» GIVEN EXERCISE: Reproduce the material exactly, omitting nothing.

» INFORMATION SHOWN:
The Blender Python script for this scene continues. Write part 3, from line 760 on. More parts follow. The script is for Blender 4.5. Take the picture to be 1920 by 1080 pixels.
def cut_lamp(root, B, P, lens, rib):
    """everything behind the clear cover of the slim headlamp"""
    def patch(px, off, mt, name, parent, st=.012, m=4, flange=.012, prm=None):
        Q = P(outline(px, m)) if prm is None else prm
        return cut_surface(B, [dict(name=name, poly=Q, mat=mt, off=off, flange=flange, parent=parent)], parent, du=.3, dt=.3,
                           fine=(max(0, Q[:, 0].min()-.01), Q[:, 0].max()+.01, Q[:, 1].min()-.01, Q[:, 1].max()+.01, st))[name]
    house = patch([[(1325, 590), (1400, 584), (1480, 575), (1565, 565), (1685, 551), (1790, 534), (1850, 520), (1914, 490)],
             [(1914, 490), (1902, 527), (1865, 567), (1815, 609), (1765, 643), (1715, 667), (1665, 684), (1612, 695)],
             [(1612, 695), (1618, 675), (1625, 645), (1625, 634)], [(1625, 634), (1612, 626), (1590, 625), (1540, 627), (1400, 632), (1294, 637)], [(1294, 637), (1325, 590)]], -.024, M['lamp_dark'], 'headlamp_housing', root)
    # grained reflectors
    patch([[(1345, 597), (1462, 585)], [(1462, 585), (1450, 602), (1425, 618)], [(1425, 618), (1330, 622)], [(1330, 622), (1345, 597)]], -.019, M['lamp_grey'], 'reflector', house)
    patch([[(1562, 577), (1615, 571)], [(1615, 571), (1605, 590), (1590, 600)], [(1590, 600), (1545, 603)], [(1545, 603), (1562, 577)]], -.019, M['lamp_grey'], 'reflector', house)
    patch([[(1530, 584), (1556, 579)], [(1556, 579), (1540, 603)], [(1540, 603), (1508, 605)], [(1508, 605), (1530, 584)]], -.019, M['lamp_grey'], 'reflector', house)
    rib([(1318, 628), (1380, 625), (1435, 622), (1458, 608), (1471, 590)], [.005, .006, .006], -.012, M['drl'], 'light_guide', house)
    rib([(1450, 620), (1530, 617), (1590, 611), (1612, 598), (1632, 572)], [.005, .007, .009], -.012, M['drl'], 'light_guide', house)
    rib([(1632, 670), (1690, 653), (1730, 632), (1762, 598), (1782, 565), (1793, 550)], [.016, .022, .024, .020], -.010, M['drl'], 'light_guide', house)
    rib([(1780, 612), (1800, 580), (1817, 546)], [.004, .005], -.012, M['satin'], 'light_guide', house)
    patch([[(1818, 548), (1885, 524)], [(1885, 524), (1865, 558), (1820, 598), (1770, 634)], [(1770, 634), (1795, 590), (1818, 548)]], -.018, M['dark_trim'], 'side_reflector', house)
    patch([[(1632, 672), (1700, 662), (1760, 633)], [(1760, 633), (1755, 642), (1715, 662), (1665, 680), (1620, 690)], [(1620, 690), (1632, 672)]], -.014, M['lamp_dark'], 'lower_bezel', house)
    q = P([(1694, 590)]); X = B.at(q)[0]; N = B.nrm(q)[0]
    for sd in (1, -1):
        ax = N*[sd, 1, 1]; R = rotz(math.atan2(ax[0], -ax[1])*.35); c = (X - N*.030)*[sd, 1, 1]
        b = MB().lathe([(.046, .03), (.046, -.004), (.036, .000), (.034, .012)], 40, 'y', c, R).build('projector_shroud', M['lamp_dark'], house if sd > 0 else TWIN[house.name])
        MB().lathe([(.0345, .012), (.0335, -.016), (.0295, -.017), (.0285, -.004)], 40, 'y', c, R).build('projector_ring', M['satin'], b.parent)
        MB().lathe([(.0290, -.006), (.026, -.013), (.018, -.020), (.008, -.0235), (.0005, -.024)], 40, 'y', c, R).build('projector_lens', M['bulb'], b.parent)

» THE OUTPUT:
The Blender Python script for this scene continues. Write part 3, from line 760 on. More parts follow. The script is for Blender 4.5. Take the picture to be 1920 by 1080 pixels.
def cut_lamp(root, B, P, lens, rib):
    """everything behind the clear cover of the slim headlamp"""
    def patch(px, off, mt, name, parent, st=.012, m=4, flange=.012, prm=None):
        Q = P(outline(px, m)) if prm is None else prm
        return cut_surface(B, [dict(name=name, poly=Q, mat=mt, off=off, flange=flange, parent=parent)], parent, du=.3, dt=.3,
                           fine=(max(0, Q[:, 0].min()-.01), Q[:, 0].max()+.01, Q[:, 1].min()-.01, Q[:, 1].max()+.01, st))[name]
    house = patch([[(1325, 590), (1400, 584), (1480, 575), (1565, 565), (1685, 551), (1790, 534), (1850, 520), (1914, 490)],
             [(1914, 490), (1902, 527), (1865, 567), (1815, 609), (1765, 643), (1715, 667), (1665, 684), (1612, 695)],
             [(1612, 695), (1618, 675), (1625, 645), (1625, 634)], [(1625, 634), (1612, 626), (1590, 625), (1540, 627), (1400, 632), (1294, 637)], [(1294, 637), (1325, 590)]], -.024, M['lamp_dark'], 'headlamp_housing', root)
    # grained reflectors
    patch([[(1345, 597), (1462, 585)], [(1462, 585), (1450, 602), (1425, 618)], [(1425, 618), (1330, 622)], [(1330, 622), (1345, 597)]], -.019, M['lamp_grey'], 'reflector', house)
    patch([[(1562, 577), (1615, 571)], [(1615, 571), (1605, 590), (1590, 600)], [(1590, 600), (1545, 603)], [(1545, 603), (1562, 577)]], -.019, M['lamp_grey'], 'reflector', house)
    patch([[(1530, 584), (1556, 579)], [(1556, 579), (1540, 603)], [(1540, 603), (1508, 605)], [(1508, 605), (1530, 584)]], -.019, M['lamp_grey'], 'reflector', house)
    rib([(1318, 628), (1380, 625), (1435, 622), (1458, 608), (1471, 590)], [.005, .006, .006], -.012, M['drl'], 'light_guide', house)
    rib([(1450, 620), (1530, 617), (1590, 611), (1612, 598), (1632, 572)], [.005, .007, .009], -.012, M['drl'], 'light_guide', house)
    rib([(1632, 670), (1690, 653), (1730, 632), (1762, 598), (1782, 565), (1793, 550)], [.016, .022, .024, .020], -.010, M['drl'], 'light_guide', house)
    rib([(1780, 612), (1800, 580), (1817, 546)], [.004, .005], -.012, M['satin'], 'light_guide', house)
    patch([[(1818, 548), (1885, 524)], [(1885, 524), (1865, 558), (1820, 598), (1770, 634)], [(1770, 634), (1795, 590), (1818, 548)]], -.018, M['dark_trim'], 'side_reflector', house)
    patch([[(1632, 672), (1700, 662), (1760, 633)], [(1760, 633), (1755, 642), (1715, 662), (1665, 680), (1620, 690)], [(1620, 690), (1632, 672)]], -.014, M['lamp_dark'], 'lower_bezel', house)
    q = P([(1694, 590)]); X = B.at(q)[0]; N = B.nrm(q)[0]
    for sd in (1, -1):
        ax = N*[sd, 1, 1]; R = rotz(math.atan2(ax[0], -ax[1])*.35); c = (X - N*.030)*[sd, 1, 1]
        b = MB().lathe([(.046, .03), (.046, -.004), (.036, .000), (.034, .012)], 40, 'y', c, R).build('projector_shroud', M['lamp_dark'], house if sd > 0 else TWIN[house.name])
        MB().lathe([(.0345, .012), (.0335, -.016), (.0295, -.017), (.0285, -.004)], 40, 'y', c, R).build('projector_ring', M['satin'], b.parent)
        MB().lathe([(.0290, -.006), (.026, -.013), (.018, -.020), (.008, -.0235), (.0005, -.024)], 40, 'y', c, R).build('projector_lens', M['bulb'], b.parent)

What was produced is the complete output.